Begin Raw data
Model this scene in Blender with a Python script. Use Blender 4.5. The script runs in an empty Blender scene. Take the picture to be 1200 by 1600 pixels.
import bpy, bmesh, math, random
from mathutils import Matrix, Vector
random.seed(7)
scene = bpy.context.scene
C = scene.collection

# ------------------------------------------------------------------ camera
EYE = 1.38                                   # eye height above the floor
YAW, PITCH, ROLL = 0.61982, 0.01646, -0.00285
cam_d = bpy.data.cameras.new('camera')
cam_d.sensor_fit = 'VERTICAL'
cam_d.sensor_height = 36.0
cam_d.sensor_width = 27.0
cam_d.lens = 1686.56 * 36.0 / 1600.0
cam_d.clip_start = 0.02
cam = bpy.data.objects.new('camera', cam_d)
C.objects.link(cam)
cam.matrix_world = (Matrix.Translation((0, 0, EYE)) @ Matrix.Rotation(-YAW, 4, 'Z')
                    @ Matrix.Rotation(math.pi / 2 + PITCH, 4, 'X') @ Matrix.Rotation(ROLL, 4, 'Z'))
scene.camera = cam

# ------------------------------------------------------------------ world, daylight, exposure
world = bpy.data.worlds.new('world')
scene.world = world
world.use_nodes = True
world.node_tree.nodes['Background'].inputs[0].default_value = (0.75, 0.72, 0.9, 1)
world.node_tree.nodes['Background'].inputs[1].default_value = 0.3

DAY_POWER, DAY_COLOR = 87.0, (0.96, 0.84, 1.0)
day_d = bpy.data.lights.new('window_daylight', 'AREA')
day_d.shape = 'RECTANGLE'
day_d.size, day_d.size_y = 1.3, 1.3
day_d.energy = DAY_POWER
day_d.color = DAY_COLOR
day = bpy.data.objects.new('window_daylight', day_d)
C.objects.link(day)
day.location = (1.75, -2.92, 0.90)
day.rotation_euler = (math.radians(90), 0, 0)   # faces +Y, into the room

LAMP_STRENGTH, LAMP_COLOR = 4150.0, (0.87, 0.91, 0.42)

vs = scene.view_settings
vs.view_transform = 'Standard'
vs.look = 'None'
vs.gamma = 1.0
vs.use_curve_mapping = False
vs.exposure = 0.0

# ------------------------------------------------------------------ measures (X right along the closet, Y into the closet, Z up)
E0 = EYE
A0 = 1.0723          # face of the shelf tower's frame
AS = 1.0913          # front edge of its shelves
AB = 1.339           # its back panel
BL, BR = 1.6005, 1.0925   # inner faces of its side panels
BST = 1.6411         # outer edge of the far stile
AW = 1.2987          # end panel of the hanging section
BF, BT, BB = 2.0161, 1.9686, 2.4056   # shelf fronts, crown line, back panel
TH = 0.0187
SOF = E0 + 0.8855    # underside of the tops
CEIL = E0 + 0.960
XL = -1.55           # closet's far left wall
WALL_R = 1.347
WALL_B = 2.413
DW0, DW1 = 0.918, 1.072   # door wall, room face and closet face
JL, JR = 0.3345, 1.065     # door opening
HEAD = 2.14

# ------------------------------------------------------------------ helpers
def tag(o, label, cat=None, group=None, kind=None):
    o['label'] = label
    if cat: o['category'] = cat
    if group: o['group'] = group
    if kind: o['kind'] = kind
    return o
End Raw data
▶ [Direction]:
Write out exactly, please, the lines beginning at the start of the material and ending with the line that holds "vs.exposure = 0.0", both included.

▶ [Output for this exercise]:
Model this scene in Blender with a Python script. Use Blender 4.5. The script runs in an empty Blender scene. Take the picture to be 1200 by 1600 pixels.
import bpy, bmesh, math, random
from mathutils import Matrix, Vector
random.seed(7)
scene = bpy.context.scene
C = scene.collection

# ------------------------------------------------------------------ camera
EYE = 1.38                                   # eye height above the floor
YAW, PITCH, ROLL = 0.61982, 0.01646, -0.00285
cam_d = bpy.data.cameras.new('camera')
cam_d.sensor_fit = 'VERTICAL'
cam_d.sensor_height = 36.0
cam_d.sensor_width = 27.0
cam_d.lens = 1686.56 * 36.0 / 1600.0
cam_d.clip_start = 0.02
cam = bpy.data.objects.new('camera', cam_d)
C.objects.link(cam)
cam.matrix_world = (Matrix.Translation((0, 0, EYE)) @ Matrix.Rotation(-YAW, 4, 'Z')
                    @ Matrix.Rotation(math.pi / 2 + PITCH, 4, 'X') @ Matrix.Rotation(ROLL, 4, 'Z'))
scene.camera = cam

# ------------------------------------------------------------------ world, daylight, exposure
world = bpy.data.worlds.new('world')
scene.world = world
world.use_nodes = True
world.node_tree.nodes['Background'].inputs[0].default_value = (0.75, 0.72, 0.9, 1)
world.node_tree.nodes['Background'].inputs[1].default_value = 0.3

DAY_POWER, DAY_COLOR = 87.0, (0.96, 0.84, 1.0)
day_d = bpy.data.lights.new('window_daylight', 'AREA')
day_d.shape = 'RECTANGLE'
day_d.size, day_d.size_y = 1.3, 1.3
day_d.energy = DAY_POWER
day_d.color = DAY_COLOR
day = bpy.data.objects.new('window_daylight', day_d)
C.objects.link(day)
day.location = (1.75, -2.92, 0.90)
day.rotation_euler = (math.radians(90), 0, 0)   # faces +Y, into the room

LAMP_STRENGTH, LAMP_COLOR = 4150.0, (0.87, 0.91, 0.42)

vs = scene.view_settings
vs.view_transform = 'Standard'
vs.look = 'None'
vs.gamma = 1.0
vs.use_curve_mapping = False
vs.exposure = 0.0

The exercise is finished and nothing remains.